- [WHAT YOU WILL DO]:
Wherever a line holds the string "Python", copy that line.

>> Start GIVEN INFORMATION

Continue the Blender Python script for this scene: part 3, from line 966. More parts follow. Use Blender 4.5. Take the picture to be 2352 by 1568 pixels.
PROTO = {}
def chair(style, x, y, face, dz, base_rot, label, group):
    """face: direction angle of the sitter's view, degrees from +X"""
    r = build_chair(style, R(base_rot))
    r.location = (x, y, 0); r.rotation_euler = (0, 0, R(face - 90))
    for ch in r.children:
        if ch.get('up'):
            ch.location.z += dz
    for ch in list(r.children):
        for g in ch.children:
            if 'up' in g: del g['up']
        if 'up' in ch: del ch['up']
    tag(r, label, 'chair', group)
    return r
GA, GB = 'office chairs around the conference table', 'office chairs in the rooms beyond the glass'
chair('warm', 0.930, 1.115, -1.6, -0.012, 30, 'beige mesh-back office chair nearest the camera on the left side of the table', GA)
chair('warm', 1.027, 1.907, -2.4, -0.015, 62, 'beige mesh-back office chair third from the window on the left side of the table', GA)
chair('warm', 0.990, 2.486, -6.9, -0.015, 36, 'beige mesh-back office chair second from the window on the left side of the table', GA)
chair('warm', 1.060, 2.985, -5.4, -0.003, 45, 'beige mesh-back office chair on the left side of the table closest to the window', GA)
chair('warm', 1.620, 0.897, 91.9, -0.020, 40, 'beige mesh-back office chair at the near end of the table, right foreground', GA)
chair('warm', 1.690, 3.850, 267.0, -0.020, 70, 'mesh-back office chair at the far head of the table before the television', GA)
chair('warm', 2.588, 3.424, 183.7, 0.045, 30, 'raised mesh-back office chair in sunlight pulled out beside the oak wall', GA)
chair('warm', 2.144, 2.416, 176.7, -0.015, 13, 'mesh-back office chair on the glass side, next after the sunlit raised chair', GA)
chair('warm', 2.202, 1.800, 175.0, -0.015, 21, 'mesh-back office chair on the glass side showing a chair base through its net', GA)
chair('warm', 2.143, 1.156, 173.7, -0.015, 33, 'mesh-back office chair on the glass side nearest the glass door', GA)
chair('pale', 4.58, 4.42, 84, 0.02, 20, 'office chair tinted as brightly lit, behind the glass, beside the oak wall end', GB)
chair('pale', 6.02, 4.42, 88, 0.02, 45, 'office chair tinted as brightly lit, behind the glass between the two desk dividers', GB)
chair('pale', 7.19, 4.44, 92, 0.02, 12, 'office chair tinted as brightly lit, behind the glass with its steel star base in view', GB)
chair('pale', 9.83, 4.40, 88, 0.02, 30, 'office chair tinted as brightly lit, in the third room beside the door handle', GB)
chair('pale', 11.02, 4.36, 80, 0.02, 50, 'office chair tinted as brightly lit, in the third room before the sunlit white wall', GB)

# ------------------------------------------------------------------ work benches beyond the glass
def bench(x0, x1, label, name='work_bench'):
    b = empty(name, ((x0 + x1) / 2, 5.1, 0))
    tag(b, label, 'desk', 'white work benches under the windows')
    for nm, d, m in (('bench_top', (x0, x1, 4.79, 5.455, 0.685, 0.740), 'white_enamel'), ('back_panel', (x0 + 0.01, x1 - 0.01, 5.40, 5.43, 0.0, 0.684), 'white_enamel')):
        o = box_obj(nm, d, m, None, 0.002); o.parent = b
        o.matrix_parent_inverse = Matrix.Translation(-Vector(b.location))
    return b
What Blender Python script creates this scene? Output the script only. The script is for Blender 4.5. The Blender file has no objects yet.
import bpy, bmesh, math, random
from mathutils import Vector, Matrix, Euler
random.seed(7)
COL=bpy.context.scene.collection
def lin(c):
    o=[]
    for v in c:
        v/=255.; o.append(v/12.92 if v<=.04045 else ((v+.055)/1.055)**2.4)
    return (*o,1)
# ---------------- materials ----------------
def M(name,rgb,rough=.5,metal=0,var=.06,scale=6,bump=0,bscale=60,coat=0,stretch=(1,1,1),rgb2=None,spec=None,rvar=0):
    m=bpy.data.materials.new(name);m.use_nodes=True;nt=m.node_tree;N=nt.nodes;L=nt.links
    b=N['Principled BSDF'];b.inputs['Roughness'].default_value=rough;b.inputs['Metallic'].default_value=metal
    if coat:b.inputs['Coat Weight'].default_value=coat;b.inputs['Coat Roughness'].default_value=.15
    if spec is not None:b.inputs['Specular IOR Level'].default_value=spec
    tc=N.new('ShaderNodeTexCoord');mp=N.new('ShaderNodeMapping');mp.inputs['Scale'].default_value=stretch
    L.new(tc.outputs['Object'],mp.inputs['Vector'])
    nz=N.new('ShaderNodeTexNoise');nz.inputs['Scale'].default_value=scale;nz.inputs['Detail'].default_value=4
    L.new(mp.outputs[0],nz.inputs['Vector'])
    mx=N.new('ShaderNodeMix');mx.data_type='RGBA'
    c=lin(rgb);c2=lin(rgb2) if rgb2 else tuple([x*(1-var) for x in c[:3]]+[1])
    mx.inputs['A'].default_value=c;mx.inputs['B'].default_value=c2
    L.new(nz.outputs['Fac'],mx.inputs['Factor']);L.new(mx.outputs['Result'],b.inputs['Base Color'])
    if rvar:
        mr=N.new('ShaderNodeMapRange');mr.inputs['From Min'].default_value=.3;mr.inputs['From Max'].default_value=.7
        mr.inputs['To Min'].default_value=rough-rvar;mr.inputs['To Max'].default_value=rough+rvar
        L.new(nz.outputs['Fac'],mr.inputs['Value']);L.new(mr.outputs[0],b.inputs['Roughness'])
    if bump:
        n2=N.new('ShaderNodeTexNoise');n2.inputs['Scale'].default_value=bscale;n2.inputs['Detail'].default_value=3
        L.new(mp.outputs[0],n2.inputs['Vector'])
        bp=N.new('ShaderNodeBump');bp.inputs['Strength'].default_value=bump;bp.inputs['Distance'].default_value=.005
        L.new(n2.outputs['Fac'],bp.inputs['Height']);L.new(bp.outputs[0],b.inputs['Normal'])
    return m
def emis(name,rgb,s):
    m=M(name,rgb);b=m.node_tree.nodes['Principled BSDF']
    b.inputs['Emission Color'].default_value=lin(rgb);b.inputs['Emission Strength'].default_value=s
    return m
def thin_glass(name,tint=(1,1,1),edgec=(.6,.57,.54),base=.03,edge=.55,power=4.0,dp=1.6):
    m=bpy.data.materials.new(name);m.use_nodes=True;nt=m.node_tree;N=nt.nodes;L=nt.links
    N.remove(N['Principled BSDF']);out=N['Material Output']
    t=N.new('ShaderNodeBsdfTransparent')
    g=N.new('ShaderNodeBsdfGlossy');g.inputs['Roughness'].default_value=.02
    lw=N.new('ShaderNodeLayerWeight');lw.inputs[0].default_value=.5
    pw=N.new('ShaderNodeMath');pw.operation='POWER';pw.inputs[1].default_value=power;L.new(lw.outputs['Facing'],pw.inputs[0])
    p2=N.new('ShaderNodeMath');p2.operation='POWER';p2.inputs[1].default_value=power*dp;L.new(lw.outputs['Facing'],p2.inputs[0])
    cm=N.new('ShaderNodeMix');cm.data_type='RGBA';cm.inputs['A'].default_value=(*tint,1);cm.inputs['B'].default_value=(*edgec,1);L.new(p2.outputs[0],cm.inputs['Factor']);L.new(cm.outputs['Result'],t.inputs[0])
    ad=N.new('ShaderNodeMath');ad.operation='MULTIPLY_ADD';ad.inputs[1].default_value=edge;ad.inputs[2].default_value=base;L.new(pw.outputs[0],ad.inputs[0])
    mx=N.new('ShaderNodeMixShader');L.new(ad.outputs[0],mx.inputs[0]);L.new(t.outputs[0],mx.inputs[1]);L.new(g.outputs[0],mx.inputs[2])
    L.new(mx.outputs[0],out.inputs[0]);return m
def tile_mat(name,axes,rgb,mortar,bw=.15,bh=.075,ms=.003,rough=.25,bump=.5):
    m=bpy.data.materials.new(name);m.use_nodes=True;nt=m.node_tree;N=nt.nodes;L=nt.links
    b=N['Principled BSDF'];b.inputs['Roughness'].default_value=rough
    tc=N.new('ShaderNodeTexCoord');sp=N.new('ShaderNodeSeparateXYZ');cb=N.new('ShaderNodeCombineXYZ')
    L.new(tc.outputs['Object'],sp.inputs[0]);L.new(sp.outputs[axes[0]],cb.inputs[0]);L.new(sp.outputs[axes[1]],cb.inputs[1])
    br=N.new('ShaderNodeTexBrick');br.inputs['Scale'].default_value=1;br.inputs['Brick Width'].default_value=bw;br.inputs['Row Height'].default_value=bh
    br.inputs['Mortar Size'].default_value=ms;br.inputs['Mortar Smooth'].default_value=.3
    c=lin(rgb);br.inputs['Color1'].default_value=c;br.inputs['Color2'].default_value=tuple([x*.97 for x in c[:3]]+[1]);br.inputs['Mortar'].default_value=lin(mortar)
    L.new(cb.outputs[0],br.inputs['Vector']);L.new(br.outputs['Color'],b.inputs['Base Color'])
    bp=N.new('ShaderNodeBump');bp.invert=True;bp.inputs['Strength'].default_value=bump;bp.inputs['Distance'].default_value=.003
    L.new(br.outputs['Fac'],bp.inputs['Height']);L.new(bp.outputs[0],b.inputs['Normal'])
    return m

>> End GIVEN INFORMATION

- [RESPONSE TO THE EXERCISE]:
Continue the Blender Python script for this scene: part 3, from line 966. More parts follow. Use Blender 4.5. Take the picture to be 2352 by 1568 pixels.
What Blender Python script creates this scene? Output the script only. The script is for Blender 4.5. The Blender file has no objects yet.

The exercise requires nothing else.